PROBLEM STATEMENT: Where a line holds the string "scene", return that line.

PROVIDED DATA:
** start **

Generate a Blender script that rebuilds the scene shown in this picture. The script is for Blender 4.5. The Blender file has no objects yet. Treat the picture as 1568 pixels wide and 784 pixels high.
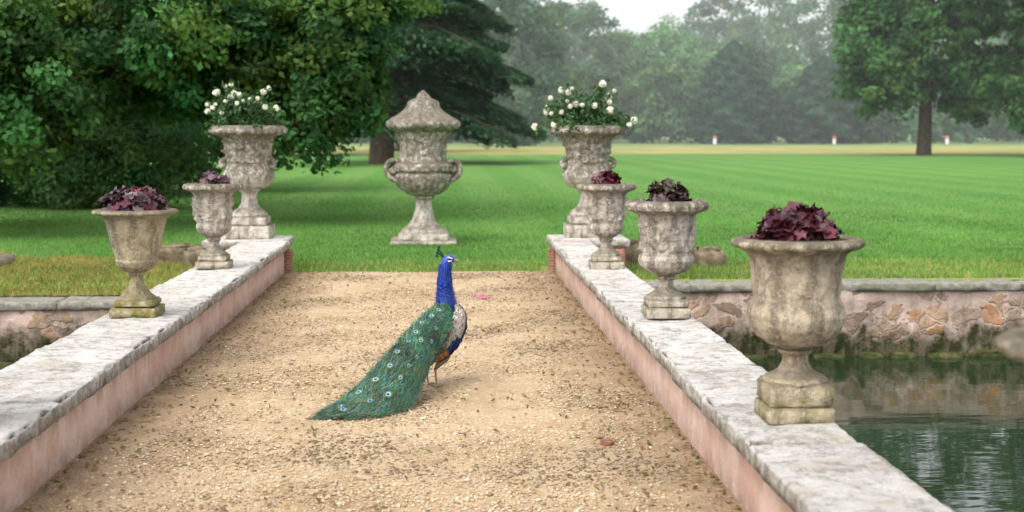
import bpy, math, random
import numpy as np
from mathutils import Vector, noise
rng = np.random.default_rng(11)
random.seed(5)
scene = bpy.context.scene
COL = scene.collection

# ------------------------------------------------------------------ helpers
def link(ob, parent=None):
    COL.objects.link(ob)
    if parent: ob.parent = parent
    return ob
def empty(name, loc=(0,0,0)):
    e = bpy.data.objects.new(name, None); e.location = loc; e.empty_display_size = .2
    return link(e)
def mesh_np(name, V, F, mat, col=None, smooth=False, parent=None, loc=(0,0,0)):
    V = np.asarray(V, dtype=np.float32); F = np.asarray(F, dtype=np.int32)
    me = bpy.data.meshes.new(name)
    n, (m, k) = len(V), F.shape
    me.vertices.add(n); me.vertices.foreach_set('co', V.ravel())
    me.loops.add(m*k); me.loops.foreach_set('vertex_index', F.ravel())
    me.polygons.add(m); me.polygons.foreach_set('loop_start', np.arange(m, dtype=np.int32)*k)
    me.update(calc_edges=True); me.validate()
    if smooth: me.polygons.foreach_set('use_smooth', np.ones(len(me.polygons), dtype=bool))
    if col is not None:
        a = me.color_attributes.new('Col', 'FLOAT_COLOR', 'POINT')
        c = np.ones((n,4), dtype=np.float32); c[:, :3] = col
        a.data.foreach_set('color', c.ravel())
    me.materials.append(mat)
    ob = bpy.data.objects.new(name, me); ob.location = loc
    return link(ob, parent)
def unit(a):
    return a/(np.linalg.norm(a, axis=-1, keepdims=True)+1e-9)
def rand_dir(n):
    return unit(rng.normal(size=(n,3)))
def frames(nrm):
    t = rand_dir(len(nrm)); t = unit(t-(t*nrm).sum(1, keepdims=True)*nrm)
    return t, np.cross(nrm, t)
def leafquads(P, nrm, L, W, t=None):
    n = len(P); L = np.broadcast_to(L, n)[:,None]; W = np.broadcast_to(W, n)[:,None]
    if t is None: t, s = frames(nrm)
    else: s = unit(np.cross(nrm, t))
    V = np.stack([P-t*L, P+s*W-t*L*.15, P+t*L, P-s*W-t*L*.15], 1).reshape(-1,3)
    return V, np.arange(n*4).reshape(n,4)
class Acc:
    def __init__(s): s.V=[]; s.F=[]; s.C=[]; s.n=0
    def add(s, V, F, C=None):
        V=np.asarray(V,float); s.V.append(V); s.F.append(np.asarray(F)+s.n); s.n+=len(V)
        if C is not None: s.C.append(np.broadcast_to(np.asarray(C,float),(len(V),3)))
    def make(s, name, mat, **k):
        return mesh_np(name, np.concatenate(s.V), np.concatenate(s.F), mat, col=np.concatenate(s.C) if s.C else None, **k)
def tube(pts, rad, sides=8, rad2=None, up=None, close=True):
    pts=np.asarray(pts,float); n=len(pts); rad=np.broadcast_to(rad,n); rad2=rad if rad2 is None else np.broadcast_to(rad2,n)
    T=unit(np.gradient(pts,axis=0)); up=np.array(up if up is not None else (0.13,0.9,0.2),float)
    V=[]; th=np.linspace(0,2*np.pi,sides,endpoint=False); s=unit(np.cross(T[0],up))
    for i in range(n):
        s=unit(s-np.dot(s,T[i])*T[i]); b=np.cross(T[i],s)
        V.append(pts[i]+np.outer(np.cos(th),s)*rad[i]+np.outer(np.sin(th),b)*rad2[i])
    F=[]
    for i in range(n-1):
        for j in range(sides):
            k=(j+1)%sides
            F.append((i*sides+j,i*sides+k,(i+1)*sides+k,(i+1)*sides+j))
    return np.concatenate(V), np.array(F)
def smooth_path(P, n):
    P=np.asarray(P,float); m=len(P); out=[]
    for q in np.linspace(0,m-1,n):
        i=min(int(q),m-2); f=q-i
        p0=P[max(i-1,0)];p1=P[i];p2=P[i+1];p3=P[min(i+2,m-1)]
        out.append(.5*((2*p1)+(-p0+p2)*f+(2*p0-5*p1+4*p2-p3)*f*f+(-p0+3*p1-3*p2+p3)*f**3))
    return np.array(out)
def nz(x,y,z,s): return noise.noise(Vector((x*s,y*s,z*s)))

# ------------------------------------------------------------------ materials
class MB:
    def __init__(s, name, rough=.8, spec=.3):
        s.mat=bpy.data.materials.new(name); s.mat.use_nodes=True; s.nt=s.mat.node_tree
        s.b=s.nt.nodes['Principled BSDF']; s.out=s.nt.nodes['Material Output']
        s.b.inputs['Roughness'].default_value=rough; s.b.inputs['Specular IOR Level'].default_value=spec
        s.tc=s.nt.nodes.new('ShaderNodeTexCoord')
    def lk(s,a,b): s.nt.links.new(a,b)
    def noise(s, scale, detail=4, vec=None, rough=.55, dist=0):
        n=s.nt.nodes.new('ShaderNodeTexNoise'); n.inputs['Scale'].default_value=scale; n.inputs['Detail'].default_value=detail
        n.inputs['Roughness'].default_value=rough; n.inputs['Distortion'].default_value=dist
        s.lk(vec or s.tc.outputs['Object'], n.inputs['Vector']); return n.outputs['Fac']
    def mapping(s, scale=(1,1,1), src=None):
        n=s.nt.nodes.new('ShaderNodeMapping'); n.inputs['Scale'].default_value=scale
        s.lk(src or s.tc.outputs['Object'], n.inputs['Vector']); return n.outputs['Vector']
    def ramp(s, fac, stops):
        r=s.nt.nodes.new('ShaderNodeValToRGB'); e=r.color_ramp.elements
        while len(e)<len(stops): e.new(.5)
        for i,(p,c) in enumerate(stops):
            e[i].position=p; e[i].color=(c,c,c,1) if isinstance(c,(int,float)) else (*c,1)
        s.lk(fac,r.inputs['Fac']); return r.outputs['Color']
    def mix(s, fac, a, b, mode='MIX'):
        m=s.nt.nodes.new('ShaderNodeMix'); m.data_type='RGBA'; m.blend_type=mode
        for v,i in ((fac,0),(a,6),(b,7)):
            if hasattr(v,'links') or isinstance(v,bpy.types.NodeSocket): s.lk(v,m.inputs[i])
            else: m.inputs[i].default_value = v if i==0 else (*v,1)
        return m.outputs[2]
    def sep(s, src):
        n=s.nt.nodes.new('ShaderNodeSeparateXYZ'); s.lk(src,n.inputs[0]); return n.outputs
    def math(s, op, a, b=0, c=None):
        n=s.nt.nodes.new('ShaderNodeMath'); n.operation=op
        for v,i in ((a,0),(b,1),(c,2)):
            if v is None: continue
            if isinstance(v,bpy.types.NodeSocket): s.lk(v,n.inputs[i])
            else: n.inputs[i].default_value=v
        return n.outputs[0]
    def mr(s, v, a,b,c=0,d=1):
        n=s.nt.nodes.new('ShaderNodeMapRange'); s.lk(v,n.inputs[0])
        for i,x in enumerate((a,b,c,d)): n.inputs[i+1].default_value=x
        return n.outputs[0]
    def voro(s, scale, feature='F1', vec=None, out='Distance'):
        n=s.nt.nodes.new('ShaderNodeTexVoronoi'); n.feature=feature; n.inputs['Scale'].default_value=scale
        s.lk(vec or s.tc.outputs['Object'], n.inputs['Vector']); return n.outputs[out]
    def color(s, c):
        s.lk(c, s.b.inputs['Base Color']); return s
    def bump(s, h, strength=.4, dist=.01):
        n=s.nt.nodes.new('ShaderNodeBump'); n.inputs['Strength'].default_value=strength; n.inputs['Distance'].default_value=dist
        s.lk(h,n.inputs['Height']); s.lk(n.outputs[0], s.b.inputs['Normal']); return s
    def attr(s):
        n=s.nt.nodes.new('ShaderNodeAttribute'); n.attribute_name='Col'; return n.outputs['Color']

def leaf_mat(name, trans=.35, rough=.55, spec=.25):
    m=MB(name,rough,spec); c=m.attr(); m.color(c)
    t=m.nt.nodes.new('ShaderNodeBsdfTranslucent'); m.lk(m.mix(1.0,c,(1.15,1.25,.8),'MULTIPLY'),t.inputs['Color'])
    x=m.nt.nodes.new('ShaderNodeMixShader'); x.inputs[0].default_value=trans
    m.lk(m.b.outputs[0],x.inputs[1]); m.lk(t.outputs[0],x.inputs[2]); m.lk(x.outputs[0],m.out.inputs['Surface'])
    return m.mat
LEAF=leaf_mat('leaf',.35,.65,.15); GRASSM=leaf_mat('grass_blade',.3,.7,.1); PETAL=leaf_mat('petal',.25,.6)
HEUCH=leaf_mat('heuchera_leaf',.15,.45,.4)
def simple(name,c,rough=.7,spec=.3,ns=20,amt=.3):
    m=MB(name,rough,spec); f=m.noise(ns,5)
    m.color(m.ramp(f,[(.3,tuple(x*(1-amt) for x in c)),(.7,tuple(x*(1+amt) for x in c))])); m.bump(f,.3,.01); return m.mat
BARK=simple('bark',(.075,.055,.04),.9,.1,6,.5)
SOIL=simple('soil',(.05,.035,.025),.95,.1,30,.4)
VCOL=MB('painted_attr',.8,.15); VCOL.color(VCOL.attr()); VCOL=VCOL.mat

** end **

FINISHED ANSWER:
Generate a Blender script that rebuilds the scene shown in this picture. The script is for Blender 4.5. The Blender file has no objects yet. Treat the picture as 1568 pixels wide and 784 pixels high.
scene = bpy.context.scene
COL = scene.collection